Why You'll Love This
She swore off Paris after one humiliating trip — then moved there, started a cooking school, and beat the skeptics at their own game.
- Great if you want: a scrappy reinvention story set inside French food culture
- The experience: warm and propulsive — a memoir that reads like rooting for an underdog
- The writing: Bertch balances business grit with sensory, lived-in detail about Paris
- Skip if: you want deep culinary technique rather than personal narrative
About This Book
What does it take to build a life from scratch in a city that once made you feel unwelcome? Jane Bertch knows the answer intimately. After a humiliating first trip to Paris as a teenager, she returned years later as a banker — and stayed to become something far more unlikely: an American woman running a beloved French cooking school. The French Ingredient traces that improbable transformation, exploring what happens when ambition collides with bureaucracy, cultural gatekeeping, and the deeply French suspicion of outsiders who dare to try.

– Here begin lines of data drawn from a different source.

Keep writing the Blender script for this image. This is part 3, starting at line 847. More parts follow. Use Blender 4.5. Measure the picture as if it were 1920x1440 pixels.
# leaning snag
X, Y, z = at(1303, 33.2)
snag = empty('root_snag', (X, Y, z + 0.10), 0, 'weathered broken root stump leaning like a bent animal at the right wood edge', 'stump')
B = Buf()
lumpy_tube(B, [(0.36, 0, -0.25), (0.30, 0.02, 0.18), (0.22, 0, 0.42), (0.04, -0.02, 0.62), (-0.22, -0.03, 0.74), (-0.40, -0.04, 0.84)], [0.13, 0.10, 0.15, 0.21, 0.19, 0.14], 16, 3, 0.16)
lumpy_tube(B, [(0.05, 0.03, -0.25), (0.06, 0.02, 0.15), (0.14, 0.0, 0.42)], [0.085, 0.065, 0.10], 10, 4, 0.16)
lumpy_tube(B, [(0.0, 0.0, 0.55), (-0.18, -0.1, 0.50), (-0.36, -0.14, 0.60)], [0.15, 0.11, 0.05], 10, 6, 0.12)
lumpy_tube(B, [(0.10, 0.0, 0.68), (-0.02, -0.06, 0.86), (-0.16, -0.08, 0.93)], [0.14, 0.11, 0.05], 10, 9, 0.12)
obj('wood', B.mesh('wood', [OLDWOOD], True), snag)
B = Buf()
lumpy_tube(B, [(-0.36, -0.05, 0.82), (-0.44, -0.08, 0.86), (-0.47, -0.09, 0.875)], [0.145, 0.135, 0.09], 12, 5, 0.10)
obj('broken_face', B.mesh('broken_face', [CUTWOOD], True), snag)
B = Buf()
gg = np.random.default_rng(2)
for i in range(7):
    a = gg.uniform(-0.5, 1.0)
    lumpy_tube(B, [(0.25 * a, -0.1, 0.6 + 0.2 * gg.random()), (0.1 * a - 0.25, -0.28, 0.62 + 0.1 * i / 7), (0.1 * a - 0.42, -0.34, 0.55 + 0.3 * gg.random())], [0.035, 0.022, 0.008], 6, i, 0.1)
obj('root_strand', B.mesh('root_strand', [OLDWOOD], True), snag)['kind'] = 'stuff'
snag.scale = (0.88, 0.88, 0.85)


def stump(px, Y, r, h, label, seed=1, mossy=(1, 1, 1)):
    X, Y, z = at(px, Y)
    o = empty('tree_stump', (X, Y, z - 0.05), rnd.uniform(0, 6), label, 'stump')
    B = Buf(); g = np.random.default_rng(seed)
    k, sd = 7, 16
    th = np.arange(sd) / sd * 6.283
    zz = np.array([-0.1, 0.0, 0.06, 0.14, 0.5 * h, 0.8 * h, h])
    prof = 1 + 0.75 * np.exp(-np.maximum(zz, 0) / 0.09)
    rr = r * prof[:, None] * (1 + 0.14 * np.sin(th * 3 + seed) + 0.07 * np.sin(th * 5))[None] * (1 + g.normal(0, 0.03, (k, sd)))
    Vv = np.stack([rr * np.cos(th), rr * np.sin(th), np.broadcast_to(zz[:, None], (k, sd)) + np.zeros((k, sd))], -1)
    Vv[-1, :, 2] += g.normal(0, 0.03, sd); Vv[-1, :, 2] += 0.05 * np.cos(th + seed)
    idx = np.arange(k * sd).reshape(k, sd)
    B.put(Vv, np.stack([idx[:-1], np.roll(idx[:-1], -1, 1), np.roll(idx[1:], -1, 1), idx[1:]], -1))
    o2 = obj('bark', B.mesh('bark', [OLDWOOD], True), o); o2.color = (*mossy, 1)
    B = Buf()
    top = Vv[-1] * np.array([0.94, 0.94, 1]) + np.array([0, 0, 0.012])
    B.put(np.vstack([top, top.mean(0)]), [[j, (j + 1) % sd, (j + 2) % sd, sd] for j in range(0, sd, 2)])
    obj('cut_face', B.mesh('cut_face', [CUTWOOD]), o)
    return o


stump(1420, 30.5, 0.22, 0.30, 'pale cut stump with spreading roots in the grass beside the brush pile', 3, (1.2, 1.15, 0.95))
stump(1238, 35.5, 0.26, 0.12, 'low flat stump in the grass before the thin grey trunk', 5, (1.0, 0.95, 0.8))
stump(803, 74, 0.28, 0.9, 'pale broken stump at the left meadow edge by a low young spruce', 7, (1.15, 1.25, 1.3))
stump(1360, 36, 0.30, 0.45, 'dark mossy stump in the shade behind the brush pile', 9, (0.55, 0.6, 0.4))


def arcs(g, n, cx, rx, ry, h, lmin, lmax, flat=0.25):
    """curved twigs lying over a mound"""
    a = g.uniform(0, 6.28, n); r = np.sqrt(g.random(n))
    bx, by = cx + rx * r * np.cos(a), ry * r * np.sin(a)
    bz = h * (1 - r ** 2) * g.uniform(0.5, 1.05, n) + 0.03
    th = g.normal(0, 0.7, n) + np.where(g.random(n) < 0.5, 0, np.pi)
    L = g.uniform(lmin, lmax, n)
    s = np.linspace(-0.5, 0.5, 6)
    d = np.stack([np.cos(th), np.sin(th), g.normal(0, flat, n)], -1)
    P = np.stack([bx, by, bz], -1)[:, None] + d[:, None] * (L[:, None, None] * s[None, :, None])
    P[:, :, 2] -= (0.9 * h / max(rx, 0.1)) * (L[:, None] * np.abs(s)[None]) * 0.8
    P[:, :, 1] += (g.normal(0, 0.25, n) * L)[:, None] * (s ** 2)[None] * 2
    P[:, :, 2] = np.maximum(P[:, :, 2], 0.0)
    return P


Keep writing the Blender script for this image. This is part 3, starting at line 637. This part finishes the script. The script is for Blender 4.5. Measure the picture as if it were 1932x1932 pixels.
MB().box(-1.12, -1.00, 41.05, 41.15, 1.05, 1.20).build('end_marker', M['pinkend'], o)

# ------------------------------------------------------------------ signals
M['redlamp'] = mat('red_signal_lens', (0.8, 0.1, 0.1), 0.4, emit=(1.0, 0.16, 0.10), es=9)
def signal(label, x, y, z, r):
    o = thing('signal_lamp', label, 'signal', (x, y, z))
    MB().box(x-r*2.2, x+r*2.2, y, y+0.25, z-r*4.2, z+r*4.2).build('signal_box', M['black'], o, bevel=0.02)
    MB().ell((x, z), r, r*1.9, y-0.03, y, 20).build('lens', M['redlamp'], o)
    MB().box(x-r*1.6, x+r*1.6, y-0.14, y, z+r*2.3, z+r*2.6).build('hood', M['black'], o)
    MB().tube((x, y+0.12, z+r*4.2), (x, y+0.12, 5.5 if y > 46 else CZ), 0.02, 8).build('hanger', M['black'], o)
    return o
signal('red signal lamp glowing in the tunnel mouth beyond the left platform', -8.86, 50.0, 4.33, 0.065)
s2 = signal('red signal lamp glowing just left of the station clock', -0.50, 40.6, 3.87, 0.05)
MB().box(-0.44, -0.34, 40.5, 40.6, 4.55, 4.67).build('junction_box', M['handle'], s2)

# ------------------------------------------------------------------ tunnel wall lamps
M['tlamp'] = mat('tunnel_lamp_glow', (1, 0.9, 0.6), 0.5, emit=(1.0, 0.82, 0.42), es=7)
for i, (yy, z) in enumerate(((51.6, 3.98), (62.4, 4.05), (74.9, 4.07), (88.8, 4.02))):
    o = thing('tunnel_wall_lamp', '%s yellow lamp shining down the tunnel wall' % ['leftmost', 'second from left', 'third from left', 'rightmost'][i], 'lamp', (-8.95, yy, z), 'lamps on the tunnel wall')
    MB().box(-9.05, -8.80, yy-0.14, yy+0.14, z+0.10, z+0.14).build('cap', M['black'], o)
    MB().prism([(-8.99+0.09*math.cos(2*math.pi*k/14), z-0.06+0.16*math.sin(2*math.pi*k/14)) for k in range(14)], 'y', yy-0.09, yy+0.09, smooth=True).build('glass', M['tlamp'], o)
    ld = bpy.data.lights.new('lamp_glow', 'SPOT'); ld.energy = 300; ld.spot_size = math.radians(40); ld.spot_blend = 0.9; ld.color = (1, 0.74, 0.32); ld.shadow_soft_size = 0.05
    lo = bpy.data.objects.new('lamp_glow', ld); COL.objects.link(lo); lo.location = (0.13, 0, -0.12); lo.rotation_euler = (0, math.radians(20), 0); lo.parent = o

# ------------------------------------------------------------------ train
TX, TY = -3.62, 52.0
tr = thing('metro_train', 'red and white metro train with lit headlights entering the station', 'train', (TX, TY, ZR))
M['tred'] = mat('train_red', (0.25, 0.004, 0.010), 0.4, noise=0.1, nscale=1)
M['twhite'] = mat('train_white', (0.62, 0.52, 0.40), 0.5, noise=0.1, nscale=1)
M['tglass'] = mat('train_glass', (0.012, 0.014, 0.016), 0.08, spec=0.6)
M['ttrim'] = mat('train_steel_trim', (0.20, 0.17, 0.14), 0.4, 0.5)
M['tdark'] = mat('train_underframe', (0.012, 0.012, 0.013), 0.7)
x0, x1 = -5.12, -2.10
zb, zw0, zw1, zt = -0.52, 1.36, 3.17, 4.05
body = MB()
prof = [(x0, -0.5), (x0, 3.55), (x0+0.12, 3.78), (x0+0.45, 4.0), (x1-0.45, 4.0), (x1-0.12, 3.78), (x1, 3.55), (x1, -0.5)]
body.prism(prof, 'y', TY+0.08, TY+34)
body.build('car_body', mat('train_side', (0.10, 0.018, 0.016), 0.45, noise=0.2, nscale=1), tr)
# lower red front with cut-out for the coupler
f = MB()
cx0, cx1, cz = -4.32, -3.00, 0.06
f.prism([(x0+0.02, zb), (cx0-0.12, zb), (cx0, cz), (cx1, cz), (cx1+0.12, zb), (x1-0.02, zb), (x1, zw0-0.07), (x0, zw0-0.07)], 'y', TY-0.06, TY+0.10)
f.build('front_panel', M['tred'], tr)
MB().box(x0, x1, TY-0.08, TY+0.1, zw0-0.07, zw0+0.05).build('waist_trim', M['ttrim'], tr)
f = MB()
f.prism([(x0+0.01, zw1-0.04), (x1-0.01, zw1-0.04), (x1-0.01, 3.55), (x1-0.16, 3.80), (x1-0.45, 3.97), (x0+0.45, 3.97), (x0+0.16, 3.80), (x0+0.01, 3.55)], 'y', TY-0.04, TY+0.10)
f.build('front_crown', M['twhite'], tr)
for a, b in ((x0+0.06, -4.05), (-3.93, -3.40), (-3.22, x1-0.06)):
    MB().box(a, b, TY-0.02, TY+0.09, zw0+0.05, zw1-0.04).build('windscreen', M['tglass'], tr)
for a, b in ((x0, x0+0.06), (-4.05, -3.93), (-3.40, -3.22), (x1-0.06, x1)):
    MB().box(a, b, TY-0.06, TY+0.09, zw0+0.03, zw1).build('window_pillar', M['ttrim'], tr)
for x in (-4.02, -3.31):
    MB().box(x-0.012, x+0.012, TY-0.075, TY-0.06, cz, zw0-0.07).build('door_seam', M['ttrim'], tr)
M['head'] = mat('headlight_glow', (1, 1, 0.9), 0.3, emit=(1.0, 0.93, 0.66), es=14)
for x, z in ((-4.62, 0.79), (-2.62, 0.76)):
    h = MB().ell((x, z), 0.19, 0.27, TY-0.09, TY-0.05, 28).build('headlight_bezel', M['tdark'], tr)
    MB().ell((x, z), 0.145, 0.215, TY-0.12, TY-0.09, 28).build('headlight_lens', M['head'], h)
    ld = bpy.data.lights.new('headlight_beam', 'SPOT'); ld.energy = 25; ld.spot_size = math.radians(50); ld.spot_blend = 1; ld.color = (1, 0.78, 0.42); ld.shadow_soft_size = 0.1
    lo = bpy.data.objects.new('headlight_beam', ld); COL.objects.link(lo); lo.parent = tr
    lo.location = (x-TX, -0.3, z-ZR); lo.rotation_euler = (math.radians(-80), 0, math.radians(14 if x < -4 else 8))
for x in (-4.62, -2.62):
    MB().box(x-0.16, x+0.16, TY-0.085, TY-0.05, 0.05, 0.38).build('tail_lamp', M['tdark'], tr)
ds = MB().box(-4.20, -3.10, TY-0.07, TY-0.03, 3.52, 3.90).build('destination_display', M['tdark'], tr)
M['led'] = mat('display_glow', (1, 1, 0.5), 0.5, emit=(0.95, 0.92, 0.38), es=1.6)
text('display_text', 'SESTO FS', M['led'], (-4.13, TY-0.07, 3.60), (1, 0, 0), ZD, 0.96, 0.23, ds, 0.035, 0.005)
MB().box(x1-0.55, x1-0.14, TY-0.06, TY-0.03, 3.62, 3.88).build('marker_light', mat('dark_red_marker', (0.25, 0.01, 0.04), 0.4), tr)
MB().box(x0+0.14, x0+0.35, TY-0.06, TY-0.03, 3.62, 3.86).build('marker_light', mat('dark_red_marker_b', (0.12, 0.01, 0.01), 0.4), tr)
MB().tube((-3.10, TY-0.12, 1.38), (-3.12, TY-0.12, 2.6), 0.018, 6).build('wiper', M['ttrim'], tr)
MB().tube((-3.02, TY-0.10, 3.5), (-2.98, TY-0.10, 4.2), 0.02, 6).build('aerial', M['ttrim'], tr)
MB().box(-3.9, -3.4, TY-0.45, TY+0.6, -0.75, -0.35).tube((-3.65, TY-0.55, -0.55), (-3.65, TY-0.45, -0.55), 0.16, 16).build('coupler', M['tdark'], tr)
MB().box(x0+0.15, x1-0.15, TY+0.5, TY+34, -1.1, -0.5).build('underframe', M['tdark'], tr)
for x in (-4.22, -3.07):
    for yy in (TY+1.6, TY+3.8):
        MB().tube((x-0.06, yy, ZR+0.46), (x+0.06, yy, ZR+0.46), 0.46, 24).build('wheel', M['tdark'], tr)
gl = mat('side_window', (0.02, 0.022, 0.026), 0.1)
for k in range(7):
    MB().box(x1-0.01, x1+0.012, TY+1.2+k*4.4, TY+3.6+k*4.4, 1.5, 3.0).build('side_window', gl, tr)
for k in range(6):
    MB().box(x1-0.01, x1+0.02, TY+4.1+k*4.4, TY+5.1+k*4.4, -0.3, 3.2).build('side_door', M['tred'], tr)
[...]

Bertch writes with the kind of self-aware wit that keeps even the frustrating chapters entertaining, and her storytelling is grounded enough to feel honest rather than romanticized. She doesn't pretend Paris is a postcard, and she doesn't pretend her success came easily. The book earns its warmth because it shows the work — the setbacks, the unlikely allies, the slow accumulation of belonging. Readers who've ever felt like outsiders somewhere they desperately wanted to fit in will find something here that goes well beyond food.